Saturday, October 18

Holiday swap

I'm starting to think my life exists in bullet points.

"In watermelon sugar, the deeds were done and done again, as my life is done in watermelon sugar." -Richard Brautigan

I finished reading Wake Up and Smell the Planet, Grist's guide to being green. I read it on the bus on the way to work each time I didn't have Bean with me. (My husband and I usually switch off caring for her and he often works or has class at night, which means Bean comes to pick me up at work with her daddy.) I found most of the advice to be at an eco-intro level, though I did pick up a few facts I didn't know before. Notably, avoid bath products with "PEG," "polyethylene," "polyethylene glycol," "polyoxyethylene," "-eth-," or "-oxynol-" because they come with a carcinogenic byproduct called 1,4-Dioxane. Overall, the book was a fun, quick read and the kind of stocking stuffer gift for folks who are interested but don't know where to start on being more eco-friendly.

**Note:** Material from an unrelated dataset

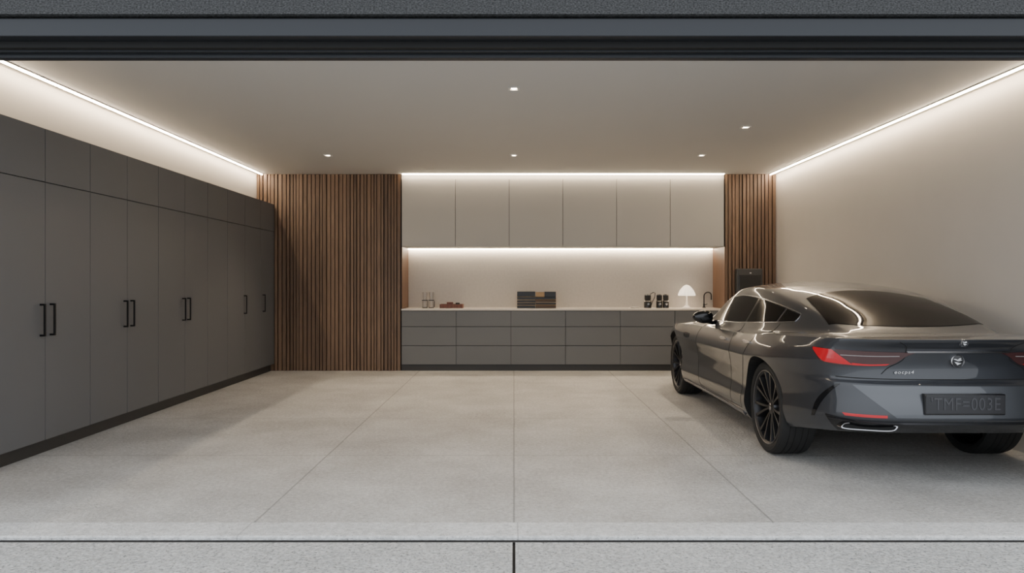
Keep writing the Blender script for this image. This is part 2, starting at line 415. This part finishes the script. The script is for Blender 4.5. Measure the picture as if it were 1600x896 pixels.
pts=[(fx,fy,ZC),(fx,fy,ZC+.18)]+[(fx+.055-.055*math.cos(a),fy-.02*math.sin(a),ZC+.18+.055*math.sin(a)) for a in np.linspace(.2,math.pi,10)]+[(fx+.11,fy,ZC+.12)]
G().tube(pts,.009,12).mk('spout',M_blk,e,smooth=True)
G().lathe([(.0001,ZC),(.026,ZC),(.026,ZC+.008),(.014,ZC+.02),(.014,ZC+.06)],(fx,fy,0),20).mk('base',M_blk,e,smooth=True)
G().tube([(fx+.01,fy,ZC+.045),(fx+.05,fy-.01,ZC+.055)],.005).mk('lever',M_blk,e,smooth=True)
x0,x1=wx(1150,YB-.05),wx(1190,YB-.05)
e=empty('wall_charger',((x0+x1)/2,YB,.95)); tag(e,'dark grey car charging box mounted on walnut slats','charger')
M_ch=new_mat('charger_grey',(.05,.05,.05),.45)
box('housing',x0,x1,YB-.10,YB-.001,.93,1.48,M_ch,e,b=.012)
box('front_panel',x0+.03,x1-.03,YB-.108,YB-.099,1.08,1.39,new_mat('charger_panel',(.03,.03,.03),.2),e,b=.004)
box('white_icon',(x0+x1)/2-.004,(x0+x1)/2+.02,YB-.103,YB-.099,1.41,1.425,M_white,e)  # plain white icon mark on the housing
G().tube([(x1-.04,YB-.05,.94),(x1-.03,YB-.06,.7),(x1-.10,YB-.07,.45),(x0+.08,YB-.07,.45),(x0+.05,YB-.06,.7),(x0+.05,YB-.05,.94)],.012).mk('cable',M_blk,e,smooth=True)

# ------------------------------------------------------------------ CAR
XC,YR,LEN=2.74,4.30,4.72
def spl(keys):
    xs=np.array([k[0] for k in keys],float); ys=np.array([k[1] for k in keys],float)
    d=np.diff(ys)/np.diff(xs); mm=np.zeros(len(xs)); mm[0]=d[0]; mm[-1]=d[-1]
    for i in range(1,len(xs)-1):
        mm[i]=0 if d[i-1]*d[i]<=0 else 2*d[i-1]*d[i]/(d[i-1]+d[i])
    def fn(x):
        x=min(max(x,xs[0]),xs[-1]); i=min(max(int(np.searchsorted(xs,x))-1,0),len(xs)-2)
        h=xs[i+1]-xs[i]; t=(x-xs[i])/h
        return ((2*t**3-3*t*t+1)*ys[i]+(t**3-2*t*t+t)*h*mm[i]+(-2*t**3+3*t*t)*ys[i+1]+(t**3-t*t)*h*mm[i+1])
    return fn
zbot=spl([(0,.325),(.4,.29),(.9,.22),(1.4,.19),(3.5,.19),(4.3,.2),(4.72,.22)])
zedge=spl([(0,.920),(.3,.912),(.9,.885),(1.5,.855),(2.4,.84),(3.3,.825),(3.9,.80),(4.4,.72),(4.72,.62)])
dcen=spl([(0,.940),(.12,.940),(.3,.935),(.6,.935),(1.0,.93),(2.6,.92),(3.1,.92),(3.7,.865),(4.3,.765),(4.72,.64)])
Gc=spl([(.30,.88),(.45,.95),(.6,1.0),(.9,1.095),(1.2,1.175),(1.5,1.235),(1.8,1.275),(2.05,1.288),(2.3,1.27),(2.6,1.19),(2.9,1.06),(3.2,.90),(3.4,.80)])
hwg=spl([(.3,.66),(.6,.70),(1.0,.76),(1.5,.80),(2.2,.815),(2.7,.80),(3.1,.75),(3.4,.70)])
Wy=spl([(0,.915),(.5,.928),(.97,.940),(1.5,.912),(2.2,.898),(3.0,.905),(3.8,.925),(4.4,.91),(4.72,.89)])
Pa=spl([(0,.925),(.06,.955),(.2,.980),(.4,.966),(.55,.970),(.68,.985),(.76,1.0)])
Pb=spl([(.76,1.0),(.88,.982),(1.0,.945)])
def Pz(v): return Pa(v) if v<=.76 else Pb(v)
Rr=spl([(.28,.22),(.34,.10),(.39,.02),(.43,-.015),(.50,-.010),(.58,.006),(.635,.020),(.665,.055),(.74,.066),(.82,.050),(.86,.034),(.89,.004),(.915,-.016),(.95,-.016)])
Ff=spl([(.15,-.12),(.3,-.03),(.45,.0),(.6,-.02),(.72,-.1),(.85,-.3)])
def smax(a,b,k=.03):
    h=max(k-abs(a-b),0)/k; return max(a,b)+h*h*k*.25
def smin(a,b,k): return -smax(-a,-b,k)
def gprof(r):
    L=(1-r)/.21*.72; A=1-.25*r*r
    return smin(L,A,.16)
def Gh(x,y):
    if y<.30 or y>3.4: return 0
    h=hwg(y); r=abs(x)/h; base=.86
    if r>=1.1: return 0
    return base+(Gc(y)-base)*gprof(r) if Gc(y)>base else 0
n_=5.0; T=np.linspace(0,2*math.pi,20001)
a_=np.sign(np.cos(T))*np.abs(np.cos(T))**(2/n_); b_=np.sign(np.sin(T))*np.abs(np.sin(T))**(2/n_)
ds=np.hypot(np.diff(a_*.93),np.diff(b_*2.36)); cs=np.concatenate([[0],np.cumsum(ds)])
NU=320; tt=np.linspace(0,cs[-1],NU+1)[:-1]
A=np.interp(tt,cs,a_); B=np.interp(tt,cs,b_)
NV=50; NS=80; ym=LEN/2
rows=[]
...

Speaking of the holidays, my family and I are at a standstill. My sister and I usually organize a sort of adult Secret Santa, with the maximum gift amount being $30. All the kids (under age 5 currently) get gifts from everyone. This year, though, several complaints have been made and the holidays need an overhaul. First, one sister wants a more predictable system, so she can shop for her person all year long. Another wants to do it by families--we keep multiplying, and the expense and time it takes to expend it are taxing.

I would like to see more holiday themes that involve less material items. As my dad says, "I have enough toys." This is true for most (though not all) of my family members. I just feel ridiculous paying $30 for some hair salon gift certificate to my sister-in-law when she rides around in a Mercedes without a monetary care in the world, while I'm earning WIC food stamps and hoping my baby doesn't poop much today so we can save 40 cents on a diaper liner. I don't like contributing to her evil consumption nor can I keep affording to pay for it. I thought we could do a charity holiday (everyone picks their favorite charity and we donate time or money to that person's charity). This would be especially timely this year with the economic downturn (read: recession) hitting nonprofits hard. Or we could do a homemade holiday: baked goods, art, music, wherever your talents lay. Or a Yankee swap: you don't want this, give it to them. Anybody have other ideas?

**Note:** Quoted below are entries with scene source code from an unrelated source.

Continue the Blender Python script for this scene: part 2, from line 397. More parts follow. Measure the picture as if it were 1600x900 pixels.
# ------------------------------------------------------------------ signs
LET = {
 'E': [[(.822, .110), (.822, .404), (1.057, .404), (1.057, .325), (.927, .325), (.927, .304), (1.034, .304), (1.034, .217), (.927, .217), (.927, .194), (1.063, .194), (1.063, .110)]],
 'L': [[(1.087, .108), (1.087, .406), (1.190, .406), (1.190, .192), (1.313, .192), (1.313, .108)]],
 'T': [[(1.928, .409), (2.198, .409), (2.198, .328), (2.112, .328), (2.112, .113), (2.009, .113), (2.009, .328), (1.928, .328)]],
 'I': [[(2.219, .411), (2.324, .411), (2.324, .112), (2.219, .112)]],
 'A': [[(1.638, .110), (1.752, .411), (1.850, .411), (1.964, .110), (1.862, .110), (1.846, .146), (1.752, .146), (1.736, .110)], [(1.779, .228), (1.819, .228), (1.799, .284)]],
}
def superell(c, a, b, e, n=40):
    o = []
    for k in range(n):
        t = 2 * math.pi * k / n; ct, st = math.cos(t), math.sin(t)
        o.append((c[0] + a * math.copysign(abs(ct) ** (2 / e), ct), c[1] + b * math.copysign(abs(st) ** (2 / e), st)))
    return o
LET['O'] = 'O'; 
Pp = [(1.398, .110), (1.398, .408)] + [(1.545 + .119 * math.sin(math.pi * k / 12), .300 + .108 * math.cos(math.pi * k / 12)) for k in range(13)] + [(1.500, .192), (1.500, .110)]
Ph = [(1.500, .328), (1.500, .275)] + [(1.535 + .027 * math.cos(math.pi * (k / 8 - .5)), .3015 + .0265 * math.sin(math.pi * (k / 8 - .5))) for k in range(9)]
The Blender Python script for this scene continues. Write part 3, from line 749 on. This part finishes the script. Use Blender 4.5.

The problem is, my family has too many toys--but they want more toys. They don't realize they have too many toys. They see other people with even more toys and they want that, too. But they don't need toys anymore. How do I say all this with a gift?

5 comments:

Momma Val said...

White elephant is always fun but not through the mail. For thanksgiving I am having 20 people this year. I am going to have a "Bail Out Thanksgiving Bingo." We will have Thanksgiving themed bingo cards and I have many helper prizes cause we are ALL feeling the pinch. Some of the items are spag sauce, pasta, soap, T-shirt, trowel, etc. It really hardly cost me anything and I think it will be alot of fun. Most every item is practical and can get good use out of it OR people can trade. Will you all be getting together for Xmas or just mailing stuff to each other? Ooh, you could have a list to send around for whichever gift cards that you really want (grocery store, gas station, etc., then you can do the same thing as usual and this way everyone really gets what they want. Just a thought :)

Electronic Goose said...

A T-day bailout, too funny!

We all live very far apart and will be mailing gifts.

Momma Val said...

I'd try the list of gift cards that people could really use. You guys could put down Whole Foods, maybe your dad could use gas cards, Mrs. Mercedes could put down ? I say circulate a list of gift cards or things that can easily be bought and/or sent in the mail. How about PayPal giftcards. Most reputable websites accept PayPal (G-Diapers)?, etc.? Just some ideas. This way everyone is helping each other out with truly usable things rather than just gifts of the material nature. Everything will be a little tight this year!!!

Jez said...

I think it goes without saying which of your suggestions I most support and that is the homemade holiday! lol Not only is a handmade gift more meaningful (because they have to think about it and put effort into it) but there is likely less brainless consuming going on (at least it's not a manicure).

ugh...gift giving. I am not ashamed to admit that I like receiving gifts much more...lol

BerryBird said...

Gift exchanges can make the holidays such an ordeal. I got roped into a secret santa at work last year--being new there, I was afraid to resist. The most offensive part to me was that the idea seemed to be to buy joke gifts, things that would just get tossed out anyway. [For the record, I couldn't go along with that, and got my giftee organic, fair trade loose tea with a diffuser mug.] But I want to be involved in the fewest possible number of meaningless exchanges.

Good luck with finding a solution to the family exchange.